Durante su vida carcelaria, Jonathan vio morir a muchas personas y lastimó a muchas más. Aún está casi intacto, a pesar de que también recibió varias puñaladas. Para transitar los presidios sin convertirse en un cadáver, sin ser violado, sin terminar enfermo por la tuberculosis o el VIH, apeló a la fuerza y también a la violencia más extrema. Entre traslado y traslado, siempre habitó los pabellones de tránsito, unos gigantescos depósitos humanos autogobernados adonde van los reos más conflictivos, los ladrones, los homicidas, los secuestradores.

"En la cárcel me di cuenta de muchas cosas. Vi el sistema. El modelo de seguridad colapsó y las condiciones institucionales -estructurales- agravan el problema. La delincuencia es una fuente de poder. Nosotros teníamos eso. Poder", explicó Jonathan. Y agregó: "Los humanos que sobreviven a la prisión son versátiles, son aquellos que pudieron deconstruir su experiencia. Personas que encontraron la integración social".

Hoy, en la zona norte del conurbano, los Arguello son una especie de prueba viviente: frente al avance del narcotráfico y el fin de las viejas generaciones de asaltantes -forjados al calor de códigos innegociables- sólo quedan los recuerdos. Y los que han permanecido de pie. La fama criminal que Jonathan y sus hermanos cultivaron hace más de una década todavía genera respeto en un barrio inmenso, ahora asediado por las guerras entre pequeños grupos de adolescentes que venden drogas.

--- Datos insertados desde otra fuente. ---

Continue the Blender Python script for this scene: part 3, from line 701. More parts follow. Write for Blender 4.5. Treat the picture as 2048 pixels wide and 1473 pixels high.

Sentado en el patio de la misma casa precaria adonde nació y creció, Jonathan cita a Hobbes, Maquiavelo, Sun-Tzu; y traza líneas discursivas que explican con claridad los matices perversos de los engranajes sobre los cuales se apoya la sociedad entera: "Me interesa el sistema penal, pero también me interesan mucho las villas. Porque las personas que entraron a las cárceles -en algún momento- salen".

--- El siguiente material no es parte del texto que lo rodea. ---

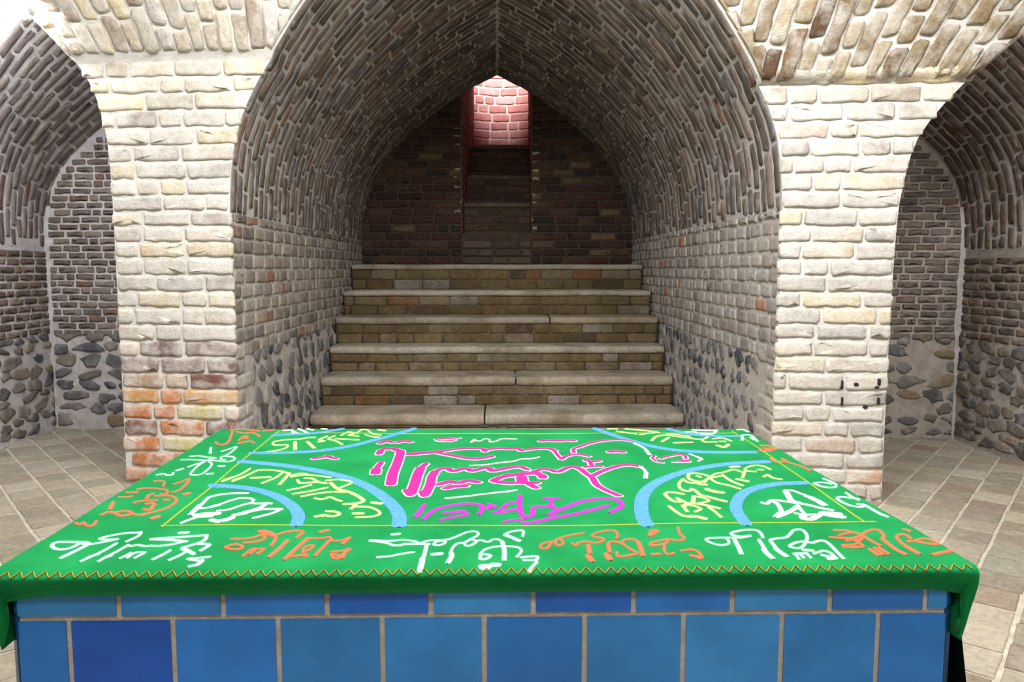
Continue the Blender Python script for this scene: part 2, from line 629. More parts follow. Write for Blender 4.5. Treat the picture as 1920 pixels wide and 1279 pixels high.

Suenan dos disparos a pocos metros y él sigue fumando sin alterarse: "Hay que dar un debate sobre la seguridad. entrar en el debate político y económico, inclusive en el debate de planificación urbanística y arquitectónica, para entender por qué siempre se repiten los mismos problemas; para que las discusiones relacionadas con las cárceles y la delincuencia no giren siempre en torno a los mismos puntos y finalicen en más cámaras de seguridad o más policías. Yo sé de qué forma deben ser integradas las personas que estuvieron en cana".

Según información oficial del Comité Nacional para la Prevención de la Tortura, de las 40.676 personas detenidas en las cárceles provinciales durante 2018, el 34% pudo estudiar: 6698 cursan la escuela primaria (16,4%), 6.450 la escuela secundaria (15,8%), 242 cursan estudios terciarios (0,59%) y sólo 717 transitan alguna carrera universitaria (1,7%).

Además, en los complejos de detención federales que dependen del Ejecutivo, pero que también están ubicados en localidades bonaerenses, la Universidad de Buenos Aires montó centros educativos que instruyen a 1.100 alumnos curriculares, cursantes de licenciaturas, y a 1.250 que realizan talleres extracurriculares.

Al salir de la prisión, recordó Jonathan, un amigo fue a visitarlo en un auto de alta gama. Él subió y el conductor le mostró un fusil automático con un cargador en forma de cuerno. "Vamos a laburar", le dijo. Pero él se negó. Aunque a veces no tenga dinero para cargar la tarjeta Sube, aunque su sueldo de docente del plan Fines llegue con retrasos de diez, veinte, cuarenta días. Se negó.

Y prefiere esperar en su casa de la villa que las horas pasen lentas hasta que la semana termina y llega el domingo; ese día proyectan la película Las facultades -de la que es protagonista- en el Malba. Cuando termina el film de la directora Eloisa Solaas, él y la cineasta debaten con el público en una sala colmada.

La realidad del 'flaco', como le dicen en la villa, no es simple: "No voy a volver a delinquir. Estoy convencido de lo que estoy haciendo. Antes de salir de la prisión decidí qué iba a hacer: trabajar para perfeccionar las herramientas de resolución de conflictos de las cárceles, para evitar tempranamente las muertes sociales". Es por este motivo que, desde que recuperó su libertad hace dos años, Jonathan pasa largas horas leyendo, estudiando, escribiendo un documento que nunca termina y que parecer ser una tesis.

Pero tal vez sea más que eso: "Investigo las lógicas del sistema penal del encierro, la lógica académica de la cárcel, y los cambios de paradigma en las lógicas de la delincuencia, que vienen del afuera y se potencian adentro. Estudio cómo las tres conviven en un lugar asocial, problemático, adverso, que es individual; estudio cómo generar armonía allí. Porque cuando estas tres lógicas chocan, aparecen los problemas".

Jonathan está sentado en la puerta de su casa. Se recuesta sobre una silla blanca de plástico endeble. Observa conmovido cómo vienen a saludarlo unas niñas que son sus sobrinas mientras él termina de hablar. Y sonríe, y a la vez ahoga su sonrisa. A pocos metros de allí, un pitbull con aspecto traidor merodea alrededor de dos personas que acaban de bajar de un colectivo; los vecinos toman cerveza o venden tortillas caseras con un brasero, y los chicos de la cuadra comen helados de $15 pesos: al menos hoy, el delincuente que todos conocieron es sólo un mito y nadie en esta casa quiere resucitarlo.